4. Unlike others, it will be difficult to achieve a zero downtime (at least 0 slow down) deployment since the rails app has to be restarted on the server.
A very similar option that I used in the past is Cloud66 @cloud66. I haven't done a test for my pet app, but I remember using them in the past and the experience was a little bit more frustrating than Hatchbox, price point higher, but the overall result was the same.
For my multi region requirements, I think they could be achieved with

1 cluster europe (lb web, worker)
1 cluster us (lb, web, worker)

Db/Redis + replicas in regions

And use Cloudfront LB or Route53 to direct the queries to the right server or sub load balancer.
Overall, my observations would be

Heroku is still at the top of their game when it comes to easy of deployment. And when you have issues, it's easy to find a solution somewhere.
Render, Fly, Railway are very interesting solutions but I, I thing, I would get cold feet when it comes to production applications. Currently those services are doing well, but they lack the support size of a player like Heroku.
Overall I'm wondering how they will respond/behave when the "shit hits the fan" and 80 of their user base is down.

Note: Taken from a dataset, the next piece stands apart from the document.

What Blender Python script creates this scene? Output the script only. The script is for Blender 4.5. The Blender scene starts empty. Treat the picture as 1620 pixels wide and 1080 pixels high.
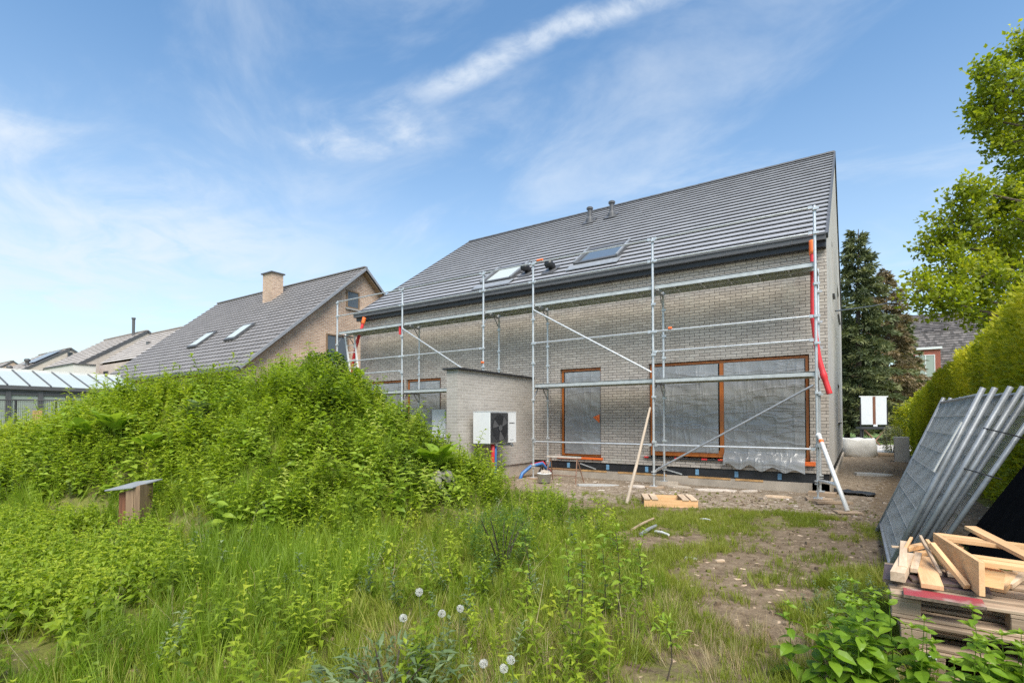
import bpy, math, random
import numpy as np
from mathutils import Vector, Matrix
random.seed(7); rng = np.random.default_rng(11)
sc = bpy.context.scene; col = sc.collection
R_ = math.radians

# ------------------------------------------------------------------ camera frame (measured from the photograph)
F, YAW, PITCH, HY = 812.46, .5902, .0227, 105.70
C = np.array([.5975, -11.0186, 1.476])
_c, _s, _cp, _sp = math.cos(YAW), math.sin(YAW), math.cos(PITCH), math.sin(PITCH)
RT = np.array([_c, _s, 0.]); FH = np.array([-_s, _c, 0.]); ZZ = np.array([0, 0, 1.])
FW = FH*_cp+ZZ*_sp; UP = ZZ*_cp-FH*_sp
def ray(x, y): return RT*(x-810)/F+UP*(-(y-540-HY))/F+FW
def at(x, y, d): return C+d*ray(x, y)
def onV(x, y, v): r = ray(x, y); return C+r*(v-C[1])/r[1]
def onU(x, y, u): r = ray(x, y); return C+r*(u-C[0])/r[0]
def onZ(x, y, z=0.): r = ray(x, y); return C+r*(z-C[2])/r[2]
def proj(P):
    d = np.asarray(P, float)-C; z = d@FW
    z = np.where(np.abs(z) < .05, .05, z)
    return 810+F*(d@RT)/z, 540+HY-F*(d@UP)/z, z
def ad(x, y):
    return (x-C[0])*_c+(y-C[1])*_s, -(x-C[0])*_s+(y-C[1])*_c
def xy_ad(a, d): return C[0]+a*_c-d*_s, C[1]+a*_s+d*_c

# ------------------------------------------------------------------ noise + terrain
def _hash(i, j, k=0):
    n = (i.astype(np.int64)*374761393+j.astype(np.int64)*668265263+k*974711) & 0x7fffffff
    n = ((n ^ (n >> 13))*1274126177) & 0x7fffffff
    return ((n ^ (n >> 16)) & 0xffff)/65535.
def vnoise(x, y, k=0):
    x = np.asarray(x, float); y = np.asarray(y, float)
    i = np.floor(x); j = np.floor(y); fx = x-i; fy = y-j
    fx = fx*fx*(3-2*fx); fy = fy*fy*(3-2*fy)
    a = _hash(i, j, k); b = _hash(i+1, j, k); c = _hash(i, j+1, k); d = _hash(i+1, j+1, k)
    return (a*(1-fx)+b*fx)*(1-fy)+(c*(1-fx)+d*fx)*fy
def fbm(x, y, k=0, o=4):
    t = 0; a = .5; tot = 0
    for q in range(o):
        t = t+a*vnoise(x*2**q, y*2**q, k+q); tot += a; a *= .5
    return t/tot
def sst(t): t = np.clip(t, 0, 1); return t*t*(3-2*t)
_CA = [-16, -13, -10.97, -9.18, -7.5, -5.38, -4.6, -3.5, -2.8, -1.93, -1.25, -.57, -.11, .6, 1.2]
_CH = [.25, .35, .34, 1.0, 1.72, 2.0, 2.1, 2.16, 1.84, 1.28, .54, .30, .14, .02, 0]
_CD = [12, 11.5, 11, 10.5, 10, 9.5, 9.4, 9.2, 9.2, 9.15, 9.1, 9.0, 9.0, 9.2, 9.4]
_CT = [8.3, 7.9, 7.5, 7.1, 7.05, 7.2, 6.5, 5.3, 5.1, 5.3, 5.9, 6.8, 7.6, 8.5, 9]
def ground(x, y):
    x = np.asarray(x, float); y = np.asarray(y, float)
    a, d = ad(x, y)
    hc = np.interp(a, _CA, _CH); dc = np.interp(a, _CA, _CD); dt = np.interp(a, _CA, _CT)
    front = sst((d-dt)/(dc-dt)); back = sst(1-(d-dc)/2.6)
    h = hc*np.where(d < dc, front, back)
    h = h*(1+.34*(fbm(x*.95, y*.95, 3)-.5))
    near = np.exp(-((x-1)**2+(y+3)**2)/900)
    h = h+.05*(fbm(x*.7, y*.7, 9)-.5)*near*np.clip((np.abs(y-1)-.3), 0, 1)
    h = h+.018*(fbm(x*5, y*5, 21)-.5)*near
    return h

# ------------------------------------------------------------------ mesh helpers
class MB:
    def __init__(s): s.v = []; s.f = []
    def add(s, vs, fs):
        o = len(s.v); s.v += [tuple(map(float, p)) for p in vs]; s.f += [tuple(i+o for i in f) for f in fs]; return s
    def hexa(s, p):      # 8 points: 4 bottom ring, 4 top ring
        return s.add(p, [(3, 2, 1, 0), (4, 5, 6, 7), (0, 1, 5, 4), (1, 2, 6, 5), (2, 3, 7, 6), (3, 0, 4, 7)])
    def box(s, x0, x1, y0, y1, z0, z1):
        return s.hexa([(x0, y0, z0), (x1, y0, z0), (x1, y1, z0), (x0, y1, z0), (x0, y0, z1), (x1, y0, z1), (x1, y1, z1), (x0, y1, z1)])
    def bar(s, p, q, w, h, up=(0, 0, 1)):
        p = np.array(p, float); q = np.array(q, float); d = q-p; d /= np.linalg.norm(d)
        u = np.array(up, float)
        if abs(d@u) > .97: u = np.array([0, 1., 0])
        a = np.cross(d, u); a /= np.linalg.norm(a); b = np.cross(a, d)
        r = [-a*w/2-b*h/2, a*w/2-b*h/2, a*w/2+b*h/2, -a*w/2+b*h/2]
        return s.hexa([p+k for k in r]+[q+k for k in r])
    def path(s, pts, r, n=8, caps=True):
        pts = [np.array(p, float) for p in pts]; m = len(pts)
        rr = r if hasattr(r, '__len__') else [r]*m
        o = len(s.v); prev = None
        for i, p in enumerate(pts):
            d = pts[min(i+1, m-1)]-pts[max(i-1, 0)]; d = d/(np.linalg.norm(d)+1e-9)
            if prev is None:
                u = np.array([0, 0, 1.]) if abs(d[2]) < .9 else np.array([1., 0, 0])
                a = np.cross(d, u)
            else: a = prev-d*(prev@d)
            a /= np.linalg.norm(a); b = np.cross(d, a); prev = a
            for k in range(n):
                t = 2*math.pi*k/n; s.v.append(tuple(p+rr[i]*(a*math.cos(t)+b*math.sin(t))))
        for i in range(m-1):
            for k in range(n):
                k2 = (k+1) % n
                s.f.append((o+i*n+k, o+i*n+k2, o+(i+1)*n+k2, o+(i+1)*n+k))
        if caps:
            s.f.append(tuple(o+k for k in range(n))[::-1]); s.f.append(tuple(o+(m-1)*n+k for k in range(n)))
        return s
    def tube(s, p, q, r, n=8): return s.path([p, q], r, n)
    def lathe(s, c, prof, n=16):
        c = np.array(c, float); o = len(s.v)
        for (r, z) in prof:
            for k in range(n):
                t = 2*math.pi*k/n; s.v.append((c[0]+r*math.cos(t), c[1]+r*math.sin(t), c[2]+z))
        for i in range(len(prof)-1):
            for k in range(n):
                k2 = (k+1) % n; s.f.append((o+i*n+k, o+i*n+k2, o+(i+1)*n+k2, o+(i+1)*n+k))
        s.f.append(tuple(o+k for k in range(n))[::-1]); s.f.append(tuple(o+(len(prof)-1)*n+k for k in range(n)))
        return s

def wloc(o):
    t = np.zeros(3)
    while o is not None: t += np.array(o.location); o = o.parent
    return t
def link(name, me, mat, parent=None, smooth=False):
    o = bpy.data.objects.new(name, me); col.objects.link(o)
    if mat is not None: me.materials.append(mat)
    if parent is not None: o.parent = parent
    if smooth: me.polygons.foreach_set('use_smooth', [True]*len(me.polygons))
    return o
def obj(name, mb, mat, parent=None, smooth=False, bevel=0):
    me = bpy.data.meshes.new(name)
    v = np.array(mb.v)-wloc(parent)
    me.from_pydata([tuple(p) for p in v], [], mb.f); me.update()
    o = link(name, me, mat, parent, smooth)
    if bevel:
        m = o.modifiers.new('b', 'BEVEL'); m.width = bevel; m.segments = 2; m.limit_method = 'ANGLE'
    return o
def tag(o, label=None, cat=None, group=None, kind=None):
    if label: o['label'] = label
    if cat: o['category'] = cat
    if group: o['group'] = group
    if kind: o['kind'] = kind
    return o
def thing(name, loc, label, cat, group=None):
    o = bpy.data.objects.new(name, None); col.objects.link(o); o.location = tuple(loc); o.empty_display_size = .1
    return tag(o, label, cat, group)
def dup(root, loc, rz=None, label=None, scale=None):
    c = root.copy(); col.objects.link(c); c.location = tuple(loc)
    if rz is not None: c.rotation_euler = (0, 0, rz)
    if scale is not None: c.scale = (scale,)*3
    if label: c['label'] = label
    for ch in root.children:
        d = ch.copy(); col.objects.link(d); d.parent = c
        for g in ch.children:
            e = g.copy(); col.objects.link(e); e.parent = d
    return c
def np_mesh(name, V, T, mat, tint=None, parent=None):
    V = np.asarray(V, np.float32)-wloc(parent).astype(np.float32); T = np.asarray(T, np.int32)
    me = bpy.data.meshes.new(name); n = len(T)
    me.vertices.add(len(V)); me.vertices.foreach_set('co', V.ravel())
    me.loops.add(3*n); me.loops.foreach_set('vertex_index', T.ravel())
    me.polygons.add(n); me.polygons.foreach_set('loop_start', np.arange(0, 3*n, 3, dtype=np.int32))
    me.update(calc_edges=True); me.shade_flat()
    if tint is not None:
        a = me.attributes.new('tint', 'FLOAT', 'POINT'); a.data.foreach_set('value', np.asarray(tint, np.float32))
    return link(name, me, mat, parent)

# ------------------------------------------------------------------ materials
class NT:
    def __init__(s, name):
        s.m = bpy.data.materials.new(name); s.m.use_nodes = True; s.t = s.m.node_tree; s.n = s.t.nodes; s.l = s.t.links
        s.p = s.n['Principled BSDF']; s.out = s.n['Material Output']
    def new(s, ty, **kw):
        n = s.n.new(ty)
        for k, v in kw.items():
            if k in n.inputs: s.set(n, k, v)
            else: setattr(n, k, v)
        return n
    def set(s, n, k, v):
        if hasattr(v, 'is_linked') or isinstance(v, bpy.types.NodeSocket): s.l.new(v, n.inputs[k])
        elif isinstance(v, (tuple, list)) and len(v) == 3 and n.inputs[k].type == 'RGBA': n.inputs[k].default_value = (*v, 1)
        else: n.inputs[k].default_value = v
    def co(s): return s.new('ShaderNodeTexCoord').outputs['Object']
    def noise(s, scale, detail=4, vec=None, rough=.55, out='Fac', dist=0):
        n = s.new('ShaderNodeTexNoise'); n.inputs['Scale'].default_value = scale; n.inputs['Detail'].default_value = detail
        n.inputs['Roughness'].default_value = rough; n.inputs['Distortion'].default_value = dist
        s.l.new(vec if vec is not None else s.co(), n.inputs['Vector']); return n.outputs[out]
    def ramp(s, fac, stops):
        r = s.new('ShaderNodeValToRGB'); e = r.color_ramp.elements
        while len(e) < len(stops): e.new(.5)
        for i, (p, c) in enumerate(stops): e[i].position = p; e[i].color = (*c, 1)
        s.l.new(fac, r.inputs[0]); return r.outputs[0]
    def mix(s, f, a, b, blend='MIX'):
        m = s.new('ShaderNodeMix', data_type='RGBA', blend_type=blend)
        for k, v in ((0, f), (6, a), (7, b)):
            if isinstance(v, bpy.types.NodeSocket): s.l.new(v, m.inputs[k])
            elif k == 0: m.inputs[k].default_value = v
            else: m.inputs[k].default_value = (*v, 1)
        return m.outputs[2]
    def math(s, op, a, b=None, c=None):
        m = s.new('ShaderNodeMath', operation=op)
        for k, v in enumerate((a, b, c)):
            if v is None: continue
            if isinstance(v, bpy.types.NodeSocket): s.l.new(v, m.inputs[k])
            else: m.inputs[k].default_value = v
        return m.outputs[0]
    def mapping(s, scale, vec=None, rot=(0, 0, 0)):
        m = s.new('ShaderNodeMapping'); m.inputs['Scale'].default_value = scale; m.inputs['Rotation'].default_value = rot
        s.l.new(vec if vec is not None else s.co(), m.inputs['Vector']); return m.outputs[0]
    def bump(s, h, strength=.3, dist=.01):
        b = s.new('ShaderNodeBump'); b.inputs['Strength'].default_value = strength; b.inputs['Distance'].default_value = dist
        s.l.new(h, b.inputs['Height']); s.l.new(b.outputs[0], s.p.inputs['Normal']); return b
    def base(s, c): s.set(s.p, 'Base Color', c)
    def rough(s, r): s.set(s.p, 'Roughness', r)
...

Future will tell, and, based on the team and brains behind those I'm sure they will be absolutely fine, but
let's remember that using services like those (Heroku included) all our eggs are in the same basket.

These days, while I would still like to use a managed DB, I think I would be perfectly happy for my pet project to use Hatchbox.
In fact, even for bigger production apps, having had Rails apps on random Rails servers for donkey years, I realise that they actually never go down (a lot less than Heroku for sure). When they it's a bit more tricky to figure out, but it's the price to pay I guess.
The one think I was surprised about with @hatchboxio is the fact that they moved from Nginx to Caddy.

While Caddy offers simpler configurations and management, I'm wondering what the performance is like under big loads.
@hatchboxio But remember:

1. If you hit those limits, it will still be cheaper to add more servers to the problem.

2. You're on bare metal, there's nothing stopping you to replace Caddy for Nginx with deploy and setup scripts.